(423c) A Mechanistic Modeling Framework for Describing Tertiary Recycling of Polymers

While plastic waste makes up 11.3% of municipal solid waste (MSW), only 5.3% of this waste was recycled in 2003 according to the Environmental Protection Agency. Given that plastics are the class of MSW that is recycled in the second lowest amount, improving plastic recycling technologies offers a significant opportunity for recovering value from discarded materials. Pyrolysis is a promising method for resource recovery from plastic waste that thermally converts plastics in the absence of oxygen into valuable chemical feedstocks and monomer. To further the development of pyrolysis as a resource recovery method, a greater understanding of the mechanistic and kinetic details of the underlying reaction network is needed. Because of the complexity of mechanistic modeling of macromolecular systems, we have focused on developing a mechanistic modeling framework for describing polymer pyrolysis that uses population balances and the method of moments and includes a significant level of detail that allows structure to be related to reactivity. Given that polystyrene (PS) and polypropylene (PP) comprise a significant fraction of plastic waste (8.5% and 13.5%, respectively), we have concentrated on developing detailed mechanistic models of degradation of single components and binary mixtures of PS and PP.

Recently, debate has emerged about the details of PS degradation despite decades of research. For example, a wide range of activation energies, 20 to 75 kcal/mol, has been reported, and structural anomalies have been proposed as the underlying cause. In addition, there is also a large disparity between reported quantities of the major products of PS pyrolysis. To help resolve this debate, we have implemented algorithms to increase the level of detail tracked in the PS pyrolysis model. Specifically, a methodology was included to track chain backbone triad units based on conditional probabilities in the continuum model.

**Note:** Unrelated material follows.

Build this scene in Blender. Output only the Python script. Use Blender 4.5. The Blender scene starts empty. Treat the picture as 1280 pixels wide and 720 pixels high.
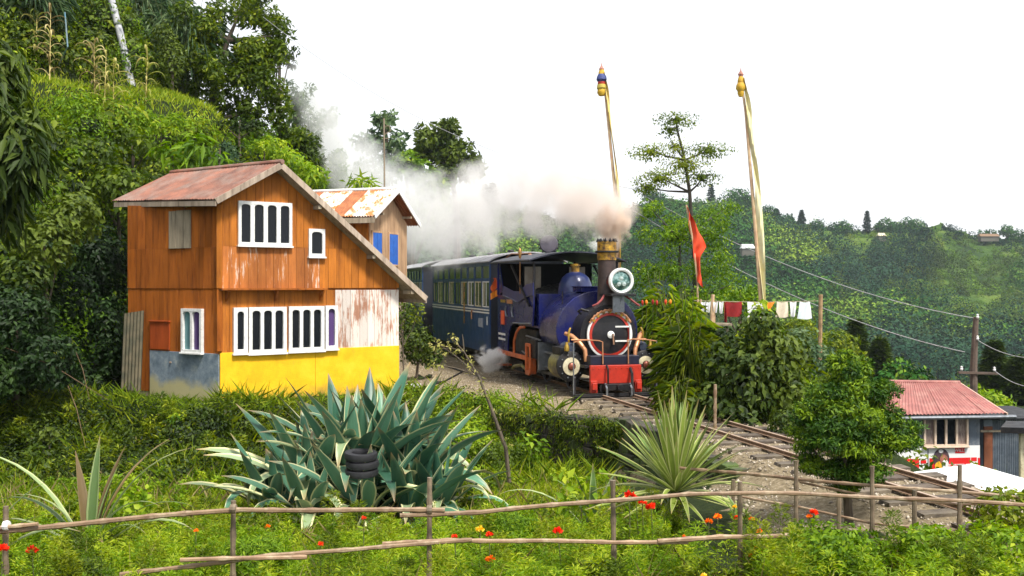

Individual triad concentrations are tracked using triad balance differential equations. Furthermore, the mechanistic model was coupled with a spatially dependent reactor model that was solved using a multiple timestep approach. These improvements were applied to develop a model of PS pyrolysis that allowed us to probe the effect of weak links on the activation energy and the role of small molecule diffusion on the observed low molecular weight product distribution. The methodologies developed are sufficiently general that they can be applied to study a wide range of polymer degradation systems, including multicomponent mixtures of plastics that are relevant to resource recovery.